STATED EXERCISE. Output every line below exactly.

╔══

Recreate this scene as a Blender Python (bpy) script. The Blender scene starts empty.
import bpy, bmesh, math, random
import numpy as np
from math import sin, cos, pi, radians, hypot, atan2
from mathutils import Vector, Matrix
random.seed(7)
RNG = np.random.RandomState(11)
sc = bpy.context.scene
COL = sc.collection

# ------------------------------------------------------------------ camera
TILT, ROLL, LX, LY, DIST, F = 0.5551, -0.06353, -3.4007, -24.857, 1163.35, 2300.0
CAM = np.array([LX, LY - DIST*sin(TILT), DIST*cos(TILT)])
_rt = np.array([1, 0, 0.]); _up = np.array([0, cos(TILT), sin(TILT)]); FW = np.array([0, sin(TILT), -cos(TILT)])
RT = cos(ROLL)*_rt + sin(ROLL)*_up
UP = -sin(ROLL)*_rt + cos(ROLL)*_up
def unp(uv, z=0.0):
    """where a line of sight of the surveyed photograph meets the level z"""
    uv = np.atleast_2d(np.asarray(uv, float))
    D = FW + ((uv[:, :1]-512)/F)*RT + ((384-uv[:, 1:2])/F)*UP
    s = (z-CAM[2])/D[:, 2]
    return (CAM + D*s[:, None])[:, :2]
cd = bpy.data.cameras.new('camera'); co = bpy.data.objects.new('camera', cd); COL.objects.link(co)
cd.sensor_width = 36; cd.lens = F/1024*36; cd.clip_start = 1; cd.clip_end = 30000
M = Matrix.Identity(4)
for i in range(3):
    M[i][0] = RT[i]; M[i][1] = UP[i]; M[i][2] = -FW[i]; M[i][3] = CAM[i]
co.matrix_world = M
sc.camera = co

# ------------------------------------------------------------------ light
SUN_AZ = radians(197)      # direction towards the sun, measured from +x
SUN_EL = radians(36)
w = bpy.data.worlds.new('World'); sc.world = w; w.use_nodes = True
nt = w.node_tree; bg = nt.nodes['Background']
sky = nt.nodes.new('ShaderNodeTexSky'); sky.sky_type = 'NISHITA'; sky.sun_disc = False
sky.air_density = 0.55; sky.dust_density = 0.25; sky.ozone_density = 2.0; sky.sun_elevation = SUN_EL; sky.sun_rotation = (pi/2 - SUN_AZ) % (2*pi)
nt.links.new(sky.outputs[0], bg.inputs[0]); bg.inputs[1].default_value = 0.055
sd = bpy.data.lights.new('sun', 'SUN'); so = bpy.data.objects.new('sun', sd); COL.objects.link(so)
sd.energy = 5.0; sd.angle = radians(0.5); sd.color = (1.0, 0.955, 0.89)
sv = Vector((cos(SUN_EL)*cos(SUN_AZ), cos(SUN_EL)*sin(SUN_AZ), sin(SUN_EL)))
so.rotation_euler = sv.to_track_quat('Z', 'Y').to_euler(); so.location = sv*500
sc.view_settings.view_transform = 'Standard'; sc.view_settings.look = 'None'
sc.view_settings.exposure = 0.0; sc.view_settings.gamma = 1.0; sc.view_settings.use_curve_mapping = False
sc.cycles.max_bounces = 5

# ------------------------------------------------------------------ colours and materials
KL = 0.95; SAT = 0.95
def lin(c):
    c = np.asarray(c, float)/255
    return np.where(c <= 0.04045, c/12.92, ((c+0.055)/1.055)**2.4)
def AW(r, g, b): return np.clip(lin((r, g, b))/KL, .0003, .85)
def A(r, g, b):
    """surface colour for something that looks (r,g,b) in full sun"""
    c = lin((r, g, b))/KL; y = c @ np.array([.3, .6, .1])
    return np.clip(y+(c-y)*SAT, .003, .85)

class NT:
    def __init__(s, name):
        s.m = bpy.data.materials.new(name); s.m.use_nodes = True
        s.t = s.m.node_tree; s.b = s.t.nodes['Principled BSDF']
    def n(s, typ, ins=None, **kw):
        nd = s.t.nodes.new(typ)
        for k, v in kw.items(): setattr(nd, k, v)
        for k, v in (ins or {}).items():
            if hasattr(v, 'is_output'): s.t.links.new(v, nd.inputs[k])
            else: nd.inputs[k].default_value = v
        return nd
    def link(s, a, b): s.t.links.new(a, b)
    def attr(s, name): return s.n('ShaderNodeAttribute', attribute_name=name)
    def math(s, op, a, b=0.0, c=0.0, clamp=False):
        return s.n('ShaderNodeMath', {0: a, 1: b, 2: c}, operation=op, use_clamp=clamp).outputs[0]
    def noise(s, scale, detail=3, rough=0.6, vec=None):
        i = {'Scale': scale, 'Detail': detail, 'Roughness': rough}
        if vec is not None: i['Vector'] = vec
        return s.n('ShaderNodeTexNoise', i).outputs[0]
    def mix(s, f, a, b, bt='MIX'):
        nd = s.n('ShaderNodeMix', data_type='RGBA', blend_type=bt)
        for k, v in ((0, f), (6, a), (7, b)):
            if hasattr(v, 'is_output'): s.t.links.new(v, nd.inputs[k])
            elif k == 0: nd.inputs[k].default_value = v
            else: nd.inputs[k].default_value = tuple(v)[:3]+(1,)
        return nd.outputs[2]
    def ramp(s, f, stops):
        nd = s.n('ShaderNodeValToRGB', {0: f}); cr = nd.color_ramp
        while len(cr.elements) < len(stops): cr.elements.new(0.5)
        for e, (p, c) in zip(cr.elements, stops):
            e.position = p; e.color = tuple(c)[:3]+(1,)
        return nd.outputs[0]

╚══

SOLUTION.
Recreate this scene as a Blender Python (bpy) script. The Blender scene starts empty.
import bpy, bmesh, math, random
import numpy as np
from math import sin, cos, pi, radians, hypot, atan2
from mathutils import Vector, Matrix
random.seed(7)
RNG = np.random.RandomState(11)
sc = bpy.context.scene
COL = sc.collection

# ------------------------------------------------------------------ camera
TILT, ROLL, LX, LY, DIST, F = 0.5551, -0.06353, -3.4007, -24.857, 1163.35, 2300.0
CAM = np.array([LX, LY - DIST*sin(TILT), DIST*cos(TILT)])
_rt = np.array([1, 0, 0.]); _up = np.array([0, cos(TILT), sin(TILT)]); FW = np.array([0, sin(TILT), -cos(TILT)])
RT = cos(ROLL)*_rt + sin(ROLL)*_up
UP = -sin(ROLL)*_rt + cos(ROLL)*_up
def unp(uv, z=0.0):
    """where a line of sight of the surveyed photograph meets the level z"""
    uv = np.atleast_2d(np.asarray(uv, float))
    D = FW + ((uv[:, :1]-512)/F)*RT + ((384-uv[:, 1:2])/F)*UP
    s = (z-CAM[2])/D[:, 2]
    return (CAM + D*s[:, None])[:, :2]
cd = bpy.data.cameras.new('camera'); co = bpy.data.objects.new('camera', cd); COL.objects.link(co)
cd.sensor_width = 36; cd.lens = F/1024*36; cd.clip_start = 1; cd.clip_end = 30000
M = Matrix.Identity(4)
for i in range(3):
    M[i][0] = RT[i]; M[i][1] = UP[i]; M[i][2] = -FW[i]; M[i][3] = CAM[i]
co.matrix_world = M
sc.camera = co

# ------------------------------------------------------------------ light
SUN_AZ = radians(197)      # direction towards the sun, measured from +x
SUN_EL = radians(36)
w = bpy.data.worlds.new('World'); sc.world = w; w.use_nodes = True
nt = w.node_tree; bg = nt.nodes['Background']
sky = nt.nodes.new('ShaderNodeTexSky'); sky.sky_type = 'NISHITA'; sky.sun_disc = False
sky.air_density = 0.55; sky.dust_density = 0.25; sky.ozone_density = 2.0; sky.sun_elevation = SUN_EL; sky.sun_rotation = (pi/2 - SUN_AZ) % (2*pi)
nt.links.new(sky.outputs[0], bg.inputs[0]); bg.inputs[1].default_value = 0.055
sd = bpy.data.lights.new('sun', 'SUN'); so = bpy.data.objects.new('sun', sd); COL.objects.link(so)
sd.energy = 5.0; sd.angle = radians(0.5); sd.color = (1.0, 0.955, 0.89)
sv = Vector((cos(SUN_EL)*cos(SUN_AZ), cos(SUN_EL)*sin(SUN_AZ), sin(SUN_EL)))
so.rotation_euler = sv.to_track_quat('Z', 'Y').to_euler(); so.location = sv*500
sc.view_settings.view_transform = 'Standard'; sc.view_settings.look = 'None'
sc.view_settings.exposure = 0.0; sc.view_settings.gamma = 1.0; sc.view_settings.use_curve_mapping = False
sc.cycles.max_bounces = 5

# ------------------------------------------------------------------ colours and materials
KL = 0.95; SAT = 0.95
def lin(c):
    c = np.asarray(c, float)/255
    return np.where(c <= 0.04045, c/12.92, ((c+0.055)/1.055)**2.4)
def AW(r, g, b): return np.clip(lin((r, g, b))/KL, .0003, .85)
def A(r, g, b):
    """surface colour for something that looks (r,g,b) in full sun"""
    c = lin((r, g, b))/KL; y = c @ np.array([.3, .6, .1])
    return np.clip(y+(c-y)*SAT, .003, .85)

class NT:
    def __init__(s, name):
        s.m = bpy.data.materials.new(name); s.m.use_nodes = True
        s.t = s.m.node_tree; s.b = s.t.nodes['Principled BSDF']
    def n(s, typ, ins=None, **kw):
        nd = s.t.nodes.new(typ)
        for k, v in kw.items(): setattr(nd, k, v)
        for k, v in (ins or {}).items():
            if hasattr(v, 'is_output'): s.t.links.new(v, nd.inputs[k])
            else: nd.inputs[k].default_value = v
        return nd
    def link(s, a, b): s.t.links.new(a, b)
    def attr(s, name): return s.n('ShaderNodeAttribute', attribute_name=name)
    def math(s, op, a, b=0.0, c=0.0, clamp=False):
        return s.n('ShaderNodeMath', {0: a, 1: b, 2: c}, operation=op, use_clamp=clamp).outputs[0]
    def noise(s, scale, detail=3, rough=0.6, vec=None):
        i = {'Scale': scale, 'Detail': detail, 'Roughness': rough}
        if vec is not None: i['Vector'] = vec
        return s.n('ShaderNodeTexNoise', i).outputs[0]
    def mix(s, f, a, b, bt='MIX'):
        nd = s.n('ShaderNodeMix', data_type='RGBA', blend_type=bt)
        for k, v in ((0, f), (6, a), (7, b)):
            if hasattr(v, 'is_output'): s.t.links.new(v, nd.inputs[k])
            elif k == 0: nd.inputs[k].default_value = v
            else: nd.inputs[k].default_value = tuple(v)[:3]+(1,)
        return nd.outputs[2]
    def ramp(s, f, stops):
        nd = s.n('ShaderNodeValToRGB', {0: f}); cr = nd.color_ramp
        while len(cr.elements) < len(stops): cr.elements.new(0.5)
        for e, (p, c) in zip(cr.elements, stops):
            e.position = p; e.color = tuple(c)[:3]+(1,)
        return nd.outputs[0]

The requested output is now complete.